Problem requirements>
Find how many lines contain "script" and state only that number.

Task input>
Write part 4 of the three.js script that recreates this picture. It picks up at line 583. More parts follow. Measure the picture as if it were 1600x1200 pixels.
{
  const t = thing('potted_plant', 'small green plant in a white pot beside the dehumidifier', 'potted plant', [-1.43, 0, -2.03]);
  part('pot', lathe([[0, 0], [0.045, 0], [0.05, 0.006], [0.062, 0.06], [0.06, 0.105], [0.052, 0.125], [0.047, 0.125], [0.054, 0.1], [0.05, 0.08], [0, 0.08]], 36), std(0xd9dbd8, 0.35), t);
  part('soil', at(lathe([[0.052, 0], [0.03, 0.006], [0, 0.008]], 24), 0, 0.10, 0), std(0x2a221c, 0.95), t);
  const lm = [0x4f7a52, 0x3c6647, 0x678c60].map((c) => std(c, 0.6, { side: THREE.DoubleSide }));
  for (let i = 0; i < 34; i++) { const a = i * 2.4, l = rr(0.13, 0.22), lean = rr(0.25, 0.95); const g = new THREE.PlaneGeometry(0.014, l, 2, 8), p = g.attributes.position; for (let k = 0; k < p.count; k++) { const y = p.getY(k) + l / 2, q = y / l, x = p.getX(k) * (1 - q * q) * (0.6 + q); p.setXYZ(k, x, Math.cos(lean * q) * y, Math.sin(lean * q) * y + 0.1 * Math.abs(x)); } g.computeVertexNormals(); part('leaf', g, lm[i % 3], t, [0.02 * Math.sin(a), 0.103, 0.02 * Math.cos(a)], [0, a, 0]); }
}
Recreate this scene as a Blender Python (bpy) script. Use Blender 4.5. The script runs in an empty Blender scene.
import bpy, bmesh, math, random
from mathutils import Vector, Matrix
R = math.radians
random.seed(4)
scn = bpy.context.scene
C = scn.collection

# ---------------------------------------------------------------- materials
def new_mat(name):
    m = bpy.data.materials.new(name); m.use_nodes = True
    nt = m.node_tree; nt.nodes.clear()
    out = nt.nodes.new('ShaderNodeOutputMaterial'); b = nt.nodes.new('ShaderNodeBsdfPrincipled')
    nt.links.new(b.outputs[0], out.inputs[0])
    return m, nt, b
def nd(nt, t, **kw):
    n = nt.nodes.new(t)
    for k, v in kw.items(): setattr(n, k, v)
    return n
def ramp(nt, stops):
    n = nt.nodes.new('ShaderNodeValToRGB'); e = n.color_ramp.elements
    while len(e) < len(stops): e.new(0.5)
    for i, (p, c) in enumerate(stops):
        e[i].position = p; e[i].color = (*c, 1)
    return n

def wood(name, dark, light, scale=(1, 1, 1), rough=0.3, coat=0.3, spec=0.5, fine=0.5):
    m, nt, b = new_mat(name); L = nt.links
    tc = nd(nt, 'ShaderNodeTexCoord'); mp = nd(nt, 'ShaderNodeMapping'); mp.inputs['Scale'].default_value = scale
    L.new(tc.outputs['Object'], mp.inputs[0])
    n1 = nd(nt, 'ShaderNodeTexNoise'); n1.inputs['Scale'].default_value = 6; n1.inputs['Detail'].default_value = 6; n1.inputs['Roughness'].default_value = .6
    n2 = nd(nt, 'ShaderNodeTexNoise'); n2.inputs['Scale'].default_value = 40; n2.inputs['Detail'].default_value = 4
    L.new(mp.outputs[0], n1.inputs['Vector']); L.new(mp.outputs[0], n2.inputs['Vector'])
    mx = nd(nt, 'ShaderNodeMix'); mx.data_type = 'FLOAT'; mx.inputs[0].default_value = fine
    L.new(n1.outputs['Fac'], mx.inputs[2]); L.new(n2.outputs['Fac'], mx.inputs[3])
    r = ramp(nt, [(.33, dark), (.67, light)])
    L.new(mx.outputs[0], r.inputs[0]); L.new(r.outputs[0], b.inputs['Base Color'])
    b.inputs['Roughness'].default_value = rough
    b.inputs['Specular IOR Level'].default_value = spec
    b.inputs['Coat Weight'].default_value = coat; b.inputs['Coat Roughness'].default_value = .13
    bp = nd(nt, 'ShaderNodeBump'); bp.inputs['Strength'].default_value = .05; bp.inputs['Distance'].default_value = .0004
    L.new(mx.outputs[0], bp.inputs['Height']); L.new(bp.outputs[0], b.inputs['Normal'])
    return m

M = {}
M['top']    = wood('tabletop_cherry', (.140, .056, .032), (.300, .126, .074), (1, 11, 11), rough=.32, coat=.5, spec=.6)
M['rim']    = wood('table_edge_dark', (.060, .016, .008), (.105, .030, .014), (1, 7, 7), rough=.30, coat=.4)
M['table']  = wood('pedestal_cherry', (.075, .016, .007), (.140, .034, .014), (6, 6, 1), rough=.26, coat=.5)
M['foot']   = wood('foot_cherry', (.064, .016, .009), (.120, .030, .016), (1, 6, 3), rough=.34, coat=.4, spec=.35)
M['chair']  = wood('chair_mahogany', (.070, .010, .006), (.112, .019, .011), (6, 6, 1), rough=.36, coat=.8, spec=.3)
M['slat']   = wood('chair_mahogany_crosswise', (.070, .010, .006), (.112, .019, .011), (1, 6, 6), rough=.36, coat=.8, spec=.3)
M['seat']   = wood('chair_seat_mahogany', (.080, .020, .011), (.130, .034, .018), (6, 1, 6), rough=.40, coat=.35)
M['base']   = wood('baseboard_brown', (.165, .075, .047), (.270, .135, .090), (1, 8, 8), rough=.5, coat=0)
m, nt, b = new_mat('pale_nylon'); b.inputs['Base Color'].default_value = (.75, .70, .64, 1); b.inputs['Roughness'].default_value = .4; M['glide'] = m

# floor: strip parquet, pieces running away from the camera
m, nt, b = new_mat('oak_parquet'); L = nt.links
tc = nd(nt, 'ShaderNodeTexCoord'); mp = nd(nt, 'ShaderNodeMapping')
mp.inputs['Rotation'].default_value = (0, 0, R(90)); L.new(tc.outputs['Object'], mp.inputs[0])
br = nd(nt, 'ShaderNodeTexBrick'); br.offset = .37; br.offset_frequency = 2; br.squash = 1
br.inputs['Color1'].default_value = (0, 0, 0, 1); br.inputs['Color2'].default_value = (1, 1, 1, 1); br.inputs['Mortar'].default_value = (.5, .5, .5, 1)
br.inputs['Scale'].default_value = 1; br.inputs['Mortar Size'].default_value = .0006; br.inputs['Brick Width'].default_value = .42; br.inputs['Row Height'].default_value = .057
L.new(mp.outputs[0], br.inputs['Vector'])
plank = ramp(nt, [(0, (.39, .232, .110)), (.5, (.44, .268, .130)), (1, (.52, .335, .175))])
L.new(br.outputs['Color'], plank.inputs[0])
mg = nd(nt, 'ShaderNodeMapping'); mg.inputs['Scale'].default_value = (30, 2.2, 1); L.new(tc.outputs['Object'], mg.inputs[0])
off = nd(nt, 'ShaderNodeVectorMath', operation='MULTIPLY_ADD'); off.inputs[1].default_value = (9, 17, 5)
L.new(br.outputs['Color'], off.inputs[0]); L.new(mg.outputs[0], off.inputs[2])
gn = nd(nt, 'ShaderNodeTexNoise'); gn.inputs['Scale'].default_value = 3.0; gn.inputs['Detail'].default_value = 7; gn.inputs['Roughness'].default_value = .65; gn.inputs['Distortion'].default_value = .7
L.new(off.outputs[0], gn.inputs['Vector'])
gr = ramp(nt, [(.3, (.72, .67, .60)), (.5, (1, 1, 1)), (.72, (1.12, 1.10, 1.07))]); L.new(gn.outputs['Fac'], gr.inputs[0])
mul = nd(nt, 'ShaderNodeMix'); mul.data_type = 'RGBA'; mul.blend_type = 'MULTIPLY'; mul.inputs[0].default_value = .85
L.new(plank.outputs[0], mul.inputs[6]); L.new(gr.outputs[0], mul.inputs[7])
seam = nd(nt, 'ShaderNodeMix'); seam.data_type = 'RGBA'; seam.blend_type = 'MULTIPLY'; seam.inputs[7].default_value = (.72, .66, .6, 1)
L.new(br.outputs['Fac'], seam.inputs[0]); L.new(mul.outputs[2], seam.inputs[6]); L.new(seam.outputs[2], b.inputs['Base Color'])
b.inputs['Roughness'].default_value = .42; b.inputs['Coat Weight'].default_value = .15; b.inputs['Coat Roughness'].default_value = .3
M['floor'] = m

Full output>
2